[Paraview] Questions regarding: volume calculation, xyplot along a curve and tensor calculation

Berk Geveci berk.geveci at kitware.com
Thu Apr 9 13:51:59 EDT 2009


Hi Jie,

> 1) Volume calculation:
> I found that the "integrate variables" over a sphere clip never gives
> the correct volume. For example, I tried to use a very simple geometry
> and a very fine mesh (a 200x200x200 micron cube with 2 micron cube
> elements), and use paraview to generate a sphere clip that has radius
> of 50 micron in the center of that cube, then I apply the "integrate
> variables" filter to the clip and show the "Cell Data", it gives a
> volume of 4.78818e-13 instead of 5.236e-13, which is 4/3*pi*r^3. The
> discrepancy is so large that it just cannot be due to the coarseness
> of the mesh. Different mesh and different size of clips gives
> different discrepancies, and I cannot find any obvious relationship
> between the paraview-calculated volume and the real volume.

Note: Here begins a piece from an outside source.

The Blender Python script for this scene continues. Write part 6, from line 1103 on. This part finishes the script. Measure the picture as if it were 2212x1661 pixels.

When I create a 100^3 wavelet and clip it with a sphere of radius 20,
I am getting a volume of 33447.5 which is pretty close to the analytic
value of 33510.3. Can you send me a dataset that demonstrates this
problem?

> 2) X-Y plot: how can I do a xyplot of a scalar along a curved line?
> For example, if I have the pressure field data from a
> flow-around-a-cylinder case, I want to plot the pressure along the
> surface of the cylinder as a function of angle or arc length.

You can't, yet. I am working on that feature for the next release.

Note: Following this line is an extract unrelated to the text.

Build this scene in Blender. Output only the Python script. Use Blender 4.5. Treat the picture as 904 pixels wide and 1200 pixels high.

> 3) tensor calculation: I have the pressure field and velocity field
> calculated from a CFD tool (Transat in my case), how do I calculate
> stress tensors at each point from P V field in paraview?

Let me ask a question back : do you have any Python knowledge? We are
working on making this really simple but currently the array
calculator is too limited and cannot produce tensors. However, this is
doable using the programmable filter.